Quanto alla corruzione internazionale, spiega, c’è tolleranza zero: “All’Eni non si pagano, ma le assicuro che nel nostro bisuness non le paga nessuno e noi ci comportiamo, con convinzione, come gli altri. E neanche i grandi contractor ne hanno bisogno. Quanto agli intermediari, l’Eni ha zero contratti di intermediazione, non perché sia proibito ma perché richiedono una due diligence ossessiva per evitare che nascondano qualcosa d’altro”.

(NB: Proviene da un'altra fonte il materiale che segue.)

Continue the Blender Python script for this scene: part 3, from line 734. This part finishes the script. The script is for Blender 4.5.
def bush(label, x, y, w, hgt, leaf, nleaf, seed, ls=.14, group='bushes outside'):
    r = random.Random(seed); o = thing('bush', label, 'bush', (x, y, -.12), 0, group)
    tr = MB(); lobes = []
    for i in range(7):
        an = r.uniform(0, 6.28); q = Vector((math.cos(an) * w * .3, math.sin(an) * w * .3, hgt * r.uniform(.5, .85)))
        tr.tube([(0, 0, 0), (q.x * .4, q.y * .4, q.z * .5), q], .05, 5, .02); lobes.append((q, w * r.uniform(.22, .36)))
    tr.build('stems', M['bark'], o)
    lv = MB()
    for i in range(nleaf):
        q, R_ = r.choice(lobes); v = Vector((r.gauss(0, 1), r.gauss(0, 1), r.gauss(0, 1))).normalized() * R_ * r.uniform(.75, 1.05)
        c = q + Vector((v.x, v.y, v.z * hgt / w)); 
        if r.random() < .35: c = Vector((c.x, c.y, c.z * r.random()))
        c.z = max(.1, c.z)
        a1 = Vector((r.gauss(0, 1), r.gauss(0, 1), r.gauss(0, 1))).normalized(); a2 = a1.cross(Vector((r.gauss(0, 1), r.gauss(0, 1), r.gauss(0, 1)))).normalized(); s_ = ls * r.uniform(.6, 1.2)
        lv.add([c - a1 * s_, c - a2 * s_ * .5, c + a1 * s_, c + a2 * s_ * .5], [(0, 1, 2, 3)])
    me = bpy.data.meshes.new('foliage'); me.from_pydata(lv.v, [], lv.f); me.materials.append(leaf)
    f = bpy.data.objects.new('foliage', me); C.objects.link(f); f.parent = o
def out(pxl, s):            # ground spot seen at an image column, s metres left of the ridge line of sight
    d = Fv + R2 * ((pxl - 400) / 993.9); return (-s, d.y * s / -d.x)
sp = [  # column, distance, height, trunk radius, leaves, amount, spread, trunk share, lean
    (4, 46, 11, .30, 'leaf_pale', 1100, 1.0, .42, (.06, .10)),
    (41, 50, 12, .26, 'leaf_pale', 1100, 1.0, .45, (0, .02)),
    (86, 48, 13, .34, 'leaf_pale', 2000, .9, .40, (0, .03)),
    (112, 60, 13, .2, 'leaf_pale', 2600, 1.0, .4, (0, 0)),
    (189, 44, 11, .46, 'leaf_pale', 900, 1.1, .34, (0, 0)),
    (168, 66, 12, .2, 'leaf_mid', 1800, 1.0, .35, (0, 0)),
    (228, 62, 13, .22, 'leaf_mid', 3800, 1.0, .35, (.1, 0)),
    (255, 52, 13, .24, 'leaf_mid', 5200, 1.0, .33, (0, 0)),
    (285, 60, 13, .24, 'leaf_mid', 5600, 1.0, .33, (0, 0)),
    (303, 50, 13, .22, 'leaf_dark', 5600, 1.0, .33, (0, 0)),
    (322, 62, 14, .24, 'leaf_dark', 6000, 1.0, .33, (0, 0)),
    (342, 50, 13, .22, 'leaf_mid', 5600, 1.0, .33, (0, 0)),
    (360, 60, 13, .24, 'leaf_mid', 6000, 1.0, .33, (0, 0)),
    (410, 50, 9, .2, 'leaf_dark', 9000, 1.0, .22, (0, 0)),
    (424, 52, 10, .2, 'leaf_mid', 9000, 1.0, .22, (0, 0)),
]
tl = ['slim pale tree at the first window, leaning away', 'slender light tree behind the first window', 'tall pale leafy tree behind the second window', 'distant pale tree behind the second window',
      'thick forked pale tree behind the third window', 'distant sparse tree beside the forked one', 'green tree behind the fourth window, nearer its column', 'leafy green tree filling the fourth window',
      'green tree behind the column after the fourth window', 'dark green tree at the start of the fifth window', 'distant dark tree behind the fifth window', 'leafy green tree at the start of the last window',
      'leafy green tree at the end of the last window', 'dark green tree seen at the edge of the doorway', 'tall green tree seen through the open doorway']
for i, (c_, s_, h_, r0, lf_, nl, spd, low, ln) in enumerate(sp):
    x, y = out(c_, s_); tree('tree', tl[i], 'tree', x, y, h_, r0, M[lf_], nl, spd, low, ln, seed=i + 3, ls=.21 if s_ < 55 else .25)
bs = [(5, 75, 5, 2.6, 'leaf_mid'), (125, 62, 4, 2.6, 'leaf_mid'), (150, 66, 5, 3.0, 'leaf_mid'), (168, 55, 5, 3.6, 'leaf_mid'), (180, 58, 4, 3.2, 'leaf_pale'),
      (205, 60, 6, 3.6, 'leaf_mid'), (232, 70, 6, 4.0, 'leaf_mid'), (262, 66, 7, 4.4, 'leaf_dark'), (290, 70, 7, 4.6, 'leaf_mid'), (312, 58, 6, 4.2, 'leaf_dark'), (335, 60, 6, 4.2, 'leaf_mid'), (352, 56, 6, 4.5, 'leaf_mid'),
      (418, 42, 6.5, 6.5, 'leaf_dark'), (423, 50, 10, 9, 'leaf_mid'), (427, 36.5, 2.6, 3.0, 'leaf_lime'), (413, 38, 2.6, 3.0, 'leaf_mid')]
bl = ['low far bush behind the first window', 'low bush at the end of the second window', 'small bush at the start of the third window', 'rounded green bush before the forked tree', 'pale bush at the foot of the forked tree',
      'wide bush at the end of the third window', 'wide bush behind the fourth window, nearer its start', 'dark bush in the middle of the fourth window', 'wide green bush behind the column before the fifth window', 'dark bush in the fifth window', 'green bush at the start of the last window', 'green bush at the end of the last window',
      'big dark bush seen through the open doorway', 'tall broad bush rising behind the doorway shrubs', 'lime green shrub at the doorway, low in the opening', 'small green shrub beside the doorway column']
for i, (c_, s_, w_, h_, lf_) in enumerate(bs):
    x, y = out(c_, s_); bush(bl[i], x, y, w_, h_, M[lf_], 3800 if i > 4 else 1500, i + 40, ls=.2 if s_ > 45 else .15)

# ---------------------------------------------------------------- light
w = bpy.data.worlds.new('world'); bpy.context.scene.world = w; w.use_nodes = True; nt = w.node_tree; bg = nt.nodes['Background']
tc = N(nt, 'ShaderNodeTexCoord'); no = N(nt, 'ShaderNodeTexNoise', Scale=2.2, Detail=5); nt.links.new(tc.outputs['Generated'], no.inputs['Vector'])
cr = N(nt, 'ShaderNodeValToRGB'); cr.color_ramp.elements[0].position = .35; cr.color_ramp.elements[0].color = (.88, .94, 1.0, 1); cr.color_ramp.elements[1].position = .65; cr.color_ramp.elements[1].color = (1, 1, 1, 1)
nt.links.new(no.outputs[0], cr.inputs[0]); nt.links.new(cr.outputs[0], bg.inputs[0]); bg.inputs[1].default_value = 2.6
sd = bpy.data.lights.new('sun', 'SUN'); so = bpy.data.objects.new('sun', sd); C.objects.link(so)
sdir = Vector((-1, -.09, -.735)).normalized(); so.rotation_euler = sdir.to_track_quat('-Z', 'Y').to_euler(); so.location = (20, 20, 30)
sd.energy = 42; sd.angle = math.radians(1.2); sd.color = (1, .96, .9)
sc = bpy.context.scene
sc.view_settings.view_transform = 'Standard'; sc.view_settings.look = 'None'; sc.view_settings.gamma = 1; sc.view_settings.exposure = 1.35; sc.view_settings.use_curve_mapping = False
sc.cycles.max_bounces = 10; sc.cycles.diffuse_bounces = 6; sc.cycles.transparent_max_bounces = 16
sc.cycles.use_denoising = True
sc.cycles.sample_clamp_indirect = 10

Altro tema delicato, da più parti rimproverato alla gestione Scaroni, è quello dei contratti take or pay, che costano all’Eni e ai consumatori svariate centinaia di milioni. Ma Scaroni sottolinea:

“Premesso che io ho solo rinnovato un contratto già esistente con la Gazprom che al mio arrivo era stato già rinegoziato e siglato, ci sono due precisazioni e una considerazione da fare. La prima precisazione è che il peso economico di quei contratti ricade interamente sull’Eni e non arriva alle bollette dei consumatori; la seconda è che tutta l’Europa vive di contratti take or pay, l’Eni stessa ha contratti del genere sia come compratore che come venditore, quindi non c’è nulla da demonizzare. Infine la considerazione: oggi il prezzo del petrolio per barile è di 110 dollari, ebbene se avessimo il petrolio a 50 dollari noi guadagneremmo su quei contratti ma molto meno con l’esplorazione e produzione di petrolio. Visti i pesi relativi sui conti dell’Eni preferisco perdere sul take or pay e guadagnare con esplorazione e produzione. Ma poiché a noi non piace perdere in nessuno dei nostri business abbiamo avviato una serie di rinegoziazioni sull’80 per cento circa dei contratti take or pay in essere che contiamo ci portino dei risultati a partire già da quest’anno”.